List all lines in the material below that contain "script".

--- Begin ---

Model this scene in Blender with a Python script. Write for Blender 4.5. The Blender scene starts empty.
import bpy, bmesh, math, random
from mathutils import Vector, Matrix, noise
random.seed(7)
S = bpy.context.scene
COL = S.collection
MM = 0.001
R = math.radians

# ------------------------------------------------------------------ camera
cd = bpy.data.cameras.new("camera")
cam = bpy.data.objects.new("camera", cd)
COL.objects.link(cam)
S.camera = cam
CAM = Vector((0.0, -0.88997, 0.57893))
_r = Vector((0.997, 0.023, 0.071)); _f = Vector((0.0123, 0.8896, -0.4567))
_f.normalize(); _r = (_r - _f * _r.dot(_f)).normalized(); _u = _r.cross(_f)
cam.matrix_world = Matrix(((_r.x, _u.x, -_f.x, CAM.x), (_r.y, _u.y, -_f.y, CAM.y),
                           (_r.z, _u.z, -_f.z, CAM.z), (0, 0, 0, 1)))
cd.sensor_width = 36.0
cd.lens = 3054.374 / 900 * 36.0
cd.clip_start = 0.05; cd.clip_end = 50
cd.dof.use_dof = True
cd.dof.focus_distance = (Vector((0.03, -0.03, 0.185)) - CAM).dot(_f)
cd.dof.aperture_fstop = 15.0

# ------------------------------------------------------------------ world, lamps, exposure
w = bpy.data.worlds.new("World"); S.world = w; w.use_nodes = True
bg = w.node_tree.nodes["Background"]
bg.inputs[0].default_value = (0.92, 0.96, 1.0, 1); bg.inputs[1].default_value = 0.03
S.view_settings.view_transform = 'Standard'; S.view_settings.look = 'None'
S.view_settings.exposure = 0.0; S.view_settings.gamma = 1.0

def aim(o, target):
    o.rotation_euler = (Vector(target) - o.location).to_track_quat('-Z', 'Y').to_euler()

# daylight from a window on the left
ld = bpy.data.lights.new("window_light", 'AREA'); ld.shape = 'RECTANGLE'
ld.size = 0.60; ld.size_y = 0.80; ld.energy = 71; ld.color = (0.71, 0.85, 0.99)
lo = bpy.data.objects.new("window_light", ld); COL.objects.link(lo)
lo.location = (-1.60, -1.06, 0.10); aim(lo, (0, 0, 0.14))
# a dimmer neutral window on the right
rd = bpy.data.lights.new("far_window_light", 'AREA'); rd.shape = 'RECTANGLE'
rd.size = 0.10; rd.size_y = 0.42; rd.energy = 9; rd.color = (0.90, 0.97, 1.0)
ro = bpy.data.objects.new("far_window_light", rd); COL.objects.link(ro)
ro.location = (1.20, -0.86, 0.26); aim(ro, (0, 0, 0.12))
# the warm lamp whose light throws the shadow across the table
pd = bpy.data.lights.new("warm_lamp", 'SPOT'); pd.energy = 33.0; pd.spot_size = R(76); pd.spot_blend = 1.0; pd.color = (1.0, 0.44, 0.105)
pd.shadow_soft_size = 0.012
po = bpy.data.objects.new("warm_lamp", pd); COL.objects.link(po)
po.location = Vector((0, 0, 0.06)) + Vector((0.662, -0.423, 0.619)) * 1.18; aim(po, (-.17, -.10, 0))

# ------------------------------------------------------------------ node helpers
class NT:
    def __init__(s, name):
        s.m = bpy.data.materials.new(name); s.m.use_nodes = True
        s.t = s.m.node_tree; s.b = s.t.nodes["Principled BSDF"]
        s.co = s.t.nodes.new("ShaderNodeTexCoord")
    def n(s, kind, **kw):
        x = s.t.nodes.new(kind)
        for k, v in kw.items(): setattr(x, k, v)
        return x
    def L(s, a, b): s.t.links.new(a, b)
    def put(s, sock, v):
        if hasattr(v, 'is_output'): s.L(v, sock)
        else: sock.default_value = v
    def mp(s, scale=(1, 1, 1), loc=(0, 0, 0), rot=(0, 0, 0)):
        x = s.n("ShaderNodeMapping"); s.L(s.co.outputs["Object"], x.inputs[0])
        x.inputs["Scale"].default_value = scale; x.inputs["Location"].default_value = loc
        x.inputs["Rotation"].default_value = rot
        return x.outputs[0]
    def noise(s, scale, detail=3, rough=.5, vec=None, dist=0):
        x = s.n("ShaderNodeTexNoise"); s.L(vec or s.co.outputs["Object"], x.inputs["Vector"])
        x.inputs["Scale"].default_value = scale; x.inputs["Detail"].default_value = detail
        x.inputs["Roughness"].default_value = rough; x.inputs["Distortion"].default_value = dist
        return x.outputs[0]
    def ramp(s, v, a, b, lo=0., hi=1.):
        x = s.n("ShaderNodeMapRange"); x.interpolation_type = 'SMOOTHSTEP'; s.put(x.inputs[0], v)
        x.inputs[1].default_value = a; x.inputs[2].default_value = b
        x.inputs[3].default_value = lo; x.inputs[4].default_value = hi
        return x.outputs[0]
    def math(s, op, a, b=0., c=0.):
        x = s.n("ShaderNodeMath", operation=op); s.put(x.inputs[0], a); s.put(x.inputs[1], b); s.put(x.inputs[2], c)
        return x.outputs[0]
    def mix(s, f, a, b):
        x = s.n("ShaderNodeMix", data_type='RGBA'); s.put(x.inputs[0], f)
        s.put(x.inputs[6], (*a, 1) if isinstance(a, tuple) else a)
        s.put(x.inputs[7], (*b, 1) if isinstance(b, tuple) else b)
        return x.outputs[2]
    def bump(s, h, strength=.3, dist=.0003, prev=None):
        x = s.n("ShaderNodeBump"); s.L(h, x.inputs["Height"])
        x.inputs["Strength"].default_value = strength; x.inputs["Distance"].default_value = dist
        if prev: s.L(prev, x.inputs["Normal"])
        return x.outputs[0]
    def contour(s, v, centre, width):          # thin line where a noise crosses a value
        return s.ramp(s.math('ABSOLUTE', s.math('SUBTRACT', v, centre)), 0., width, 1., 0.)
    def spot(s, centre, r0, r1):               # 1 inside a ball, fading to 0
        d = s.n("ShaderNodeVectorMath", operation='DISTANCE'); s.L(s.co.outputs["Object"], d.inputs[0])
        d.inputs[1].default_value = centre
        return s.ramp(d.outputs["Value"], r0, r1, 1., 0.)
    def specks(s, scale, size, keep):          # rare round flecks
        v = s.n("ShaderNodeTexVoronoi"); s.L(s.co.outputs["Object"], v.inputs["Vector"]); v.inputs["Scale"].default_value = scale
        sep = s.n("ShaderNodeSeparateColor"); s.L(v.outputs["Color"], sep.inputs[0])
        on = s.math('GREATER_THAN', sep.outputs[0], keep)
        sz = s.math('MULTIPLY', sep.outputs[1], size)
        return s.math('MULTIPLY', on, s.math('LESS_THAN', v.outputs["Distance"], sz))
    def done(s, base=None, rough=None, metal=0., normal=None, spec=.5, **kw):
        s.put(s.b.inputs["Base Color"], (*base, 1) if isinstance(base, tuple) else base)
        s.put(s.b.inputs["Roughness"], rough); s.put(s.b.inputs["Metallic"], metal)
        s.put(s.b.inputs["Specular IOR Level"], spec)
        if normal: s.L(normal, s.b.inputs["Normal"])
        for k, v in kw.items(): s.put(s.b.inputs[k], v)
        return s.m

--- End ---
--- Begin ---

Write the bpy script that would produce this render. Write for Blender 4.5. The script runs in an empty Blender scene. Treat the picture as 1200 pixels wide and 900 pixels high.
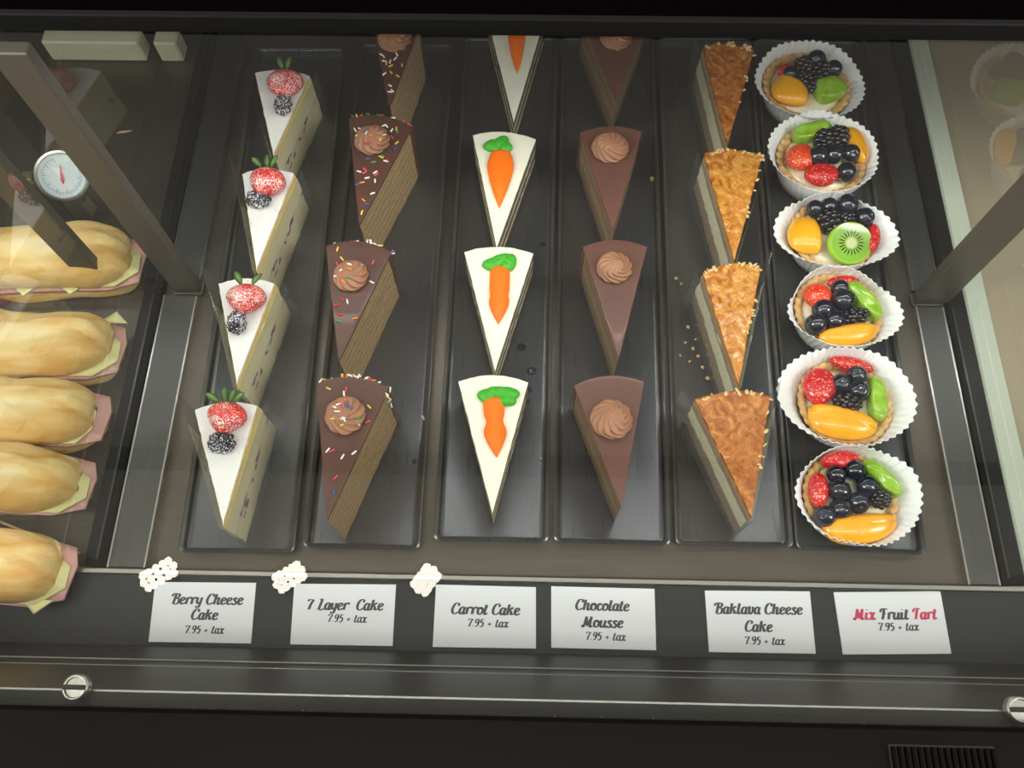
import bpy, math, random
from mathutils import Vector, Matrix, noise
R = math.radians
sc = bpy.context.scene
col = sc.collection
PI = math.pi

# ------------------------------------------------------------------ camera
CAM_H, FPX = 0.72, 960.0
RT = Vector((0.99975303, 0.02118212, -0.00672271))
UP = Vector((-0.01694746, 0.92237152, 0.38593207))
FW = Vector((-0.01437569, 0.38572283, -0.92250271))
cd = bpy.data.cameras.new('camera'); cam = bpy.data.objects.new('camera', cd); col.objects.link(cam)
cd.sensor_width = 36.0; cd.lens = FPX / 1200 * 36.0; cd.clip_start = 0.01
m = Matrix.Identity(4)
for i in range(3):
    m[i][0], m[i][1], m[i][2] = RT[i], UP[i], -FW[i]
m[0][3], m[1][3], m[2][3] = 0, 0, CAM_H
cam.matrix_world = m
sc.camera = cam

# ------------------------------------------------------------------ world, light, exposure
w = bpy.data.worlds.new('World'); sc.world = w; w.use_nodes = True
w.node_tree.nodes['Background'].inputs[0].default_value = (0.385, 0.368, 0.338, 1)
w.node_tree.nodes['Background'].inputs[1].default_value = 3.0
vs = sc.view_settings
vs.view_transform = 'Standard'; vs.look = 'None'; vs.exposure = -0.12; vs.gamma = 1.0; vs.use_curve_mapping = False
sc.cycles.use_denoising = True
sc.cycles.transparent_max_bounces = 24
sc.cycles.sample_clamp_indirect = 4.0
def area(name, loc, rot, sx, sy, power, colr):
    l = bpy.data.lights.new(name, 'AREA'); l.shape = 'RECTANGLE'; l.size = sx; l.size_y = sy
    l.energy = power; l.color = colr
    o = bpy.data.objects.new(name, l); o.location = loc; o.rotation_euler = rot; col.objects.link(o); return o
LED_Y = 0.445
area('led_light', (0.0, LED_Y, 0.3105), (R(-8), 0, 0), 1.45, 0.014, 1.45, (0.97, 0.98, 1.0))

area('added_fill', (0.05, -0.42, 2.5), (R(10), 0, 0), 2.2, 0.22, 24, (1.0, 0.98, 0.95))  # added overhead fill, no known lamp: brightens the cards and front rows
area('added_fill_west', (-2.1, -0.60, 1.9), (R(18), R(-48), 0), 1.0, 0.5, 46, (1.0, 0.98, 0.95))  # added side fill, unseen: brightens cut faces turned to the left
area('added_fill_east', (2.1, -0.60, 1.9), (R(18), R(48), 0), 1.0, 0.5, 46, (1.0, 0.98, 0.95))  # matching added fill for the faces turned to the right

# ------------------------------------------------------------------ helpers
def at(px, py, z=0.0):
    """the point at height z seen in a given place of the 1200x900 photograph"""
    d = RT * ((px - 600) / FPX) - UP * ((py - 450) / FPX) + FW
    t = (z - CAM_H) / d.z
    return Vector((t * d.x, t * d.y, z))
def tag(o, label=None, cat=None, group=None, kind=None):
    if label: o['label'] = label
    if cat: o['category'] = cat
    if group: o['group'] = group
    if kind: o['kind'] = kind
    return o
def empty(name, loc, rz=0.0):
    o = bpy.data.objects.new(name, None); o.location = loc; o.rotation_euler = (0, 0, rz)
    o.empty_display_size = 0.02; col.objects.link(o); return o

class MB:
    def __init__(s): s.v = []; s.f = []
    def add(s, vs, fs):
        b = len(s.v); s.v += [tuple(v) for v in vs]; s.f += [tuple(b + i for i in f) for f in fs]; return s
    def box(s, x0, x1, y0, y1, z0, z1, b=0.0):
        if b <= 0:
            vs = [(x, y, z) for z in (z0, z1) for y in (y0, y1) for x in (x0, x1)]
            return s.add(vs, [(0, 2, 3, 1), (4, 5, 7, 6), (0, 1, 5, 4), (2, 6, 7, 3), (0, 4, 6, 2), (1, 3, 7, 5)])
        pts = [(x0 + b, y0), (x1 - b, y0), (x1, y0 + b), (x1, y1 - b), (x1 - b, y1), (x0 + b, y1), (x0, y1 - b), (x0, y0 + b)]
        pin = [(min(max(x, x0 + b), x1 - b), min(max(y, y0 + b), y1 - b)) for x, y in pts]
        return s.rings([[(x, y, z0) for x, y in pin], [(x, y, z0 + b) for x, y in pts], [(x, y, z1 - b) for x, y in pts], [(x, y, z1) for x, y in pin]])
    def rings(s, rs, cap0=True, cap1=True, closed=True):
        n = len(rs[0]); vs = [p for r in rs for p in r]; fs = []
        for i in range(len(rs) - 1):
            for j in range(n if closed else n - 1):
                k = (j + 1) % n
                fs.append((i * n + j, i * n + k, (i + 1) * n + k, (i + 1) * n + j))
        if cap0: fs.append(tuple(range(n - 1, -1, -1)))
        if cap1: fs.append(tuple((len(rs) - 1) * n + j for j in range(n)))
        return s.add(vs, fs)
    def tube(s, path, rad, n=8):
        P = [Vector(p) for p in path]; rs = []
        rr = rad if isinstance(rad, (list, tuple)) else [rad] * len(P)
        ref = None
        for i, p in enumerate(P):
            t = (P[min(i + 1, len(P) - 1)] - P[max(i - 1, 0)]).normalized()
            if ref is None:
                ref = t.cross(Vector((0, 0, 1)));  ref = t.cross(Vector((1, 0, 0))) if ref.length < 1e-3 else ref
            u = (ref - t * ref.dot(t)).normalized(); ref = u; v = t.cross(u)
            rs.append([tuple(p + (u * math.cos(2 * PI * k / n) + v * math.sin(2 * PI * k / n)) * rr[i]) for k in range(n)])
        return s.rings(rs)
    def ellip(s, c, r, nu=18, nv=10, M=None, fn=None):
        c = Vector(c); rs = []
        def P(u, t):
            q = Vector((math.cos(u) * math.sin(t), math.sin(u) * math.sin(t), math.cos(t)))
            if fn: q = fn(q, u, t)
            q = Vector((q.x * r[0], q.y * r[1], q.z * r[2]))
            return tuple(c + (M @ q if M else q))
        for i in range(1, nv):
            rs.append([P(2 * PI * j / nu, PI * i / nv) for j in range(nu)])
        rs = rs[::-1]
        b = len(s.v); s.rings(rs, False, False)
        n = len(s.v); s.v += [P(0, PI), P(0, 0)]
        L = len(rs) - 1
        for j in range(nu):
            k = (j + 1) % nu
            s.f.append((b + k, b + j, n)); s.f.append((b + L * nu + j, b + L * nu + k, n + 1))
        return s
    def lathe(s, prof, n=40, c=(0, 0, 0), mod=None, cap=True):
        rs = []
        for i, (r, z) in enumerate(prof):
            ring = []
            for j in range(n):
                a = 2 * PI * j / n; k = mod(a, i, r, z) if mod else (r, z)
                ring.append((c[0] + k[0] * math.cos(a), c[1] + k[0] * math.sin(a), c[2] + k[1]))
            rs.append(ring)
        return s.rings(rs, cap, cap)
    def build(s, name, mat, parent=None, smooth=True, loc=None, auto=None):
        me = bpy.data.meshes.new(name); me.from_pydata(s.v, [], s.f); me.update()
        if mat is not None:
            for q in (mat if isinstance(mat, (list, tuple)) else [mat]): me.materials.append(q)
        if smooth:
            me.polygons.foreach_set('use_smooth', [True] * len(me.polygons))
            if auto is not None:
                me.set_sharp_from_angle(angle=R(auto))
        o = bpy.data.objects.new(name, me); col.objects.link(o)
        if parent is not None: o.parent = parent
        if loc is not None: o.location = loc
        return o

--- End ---

Complete response:
Model this scene in Blender with a Python script. Write for Blender 4.5. The Blender scene starts empty.
Write the bpy script that would produce this render. Write for Blender 4.5. The script runs in an empty Blender scene. Treat the picture as 1200 pixels wide and 900 pixels high.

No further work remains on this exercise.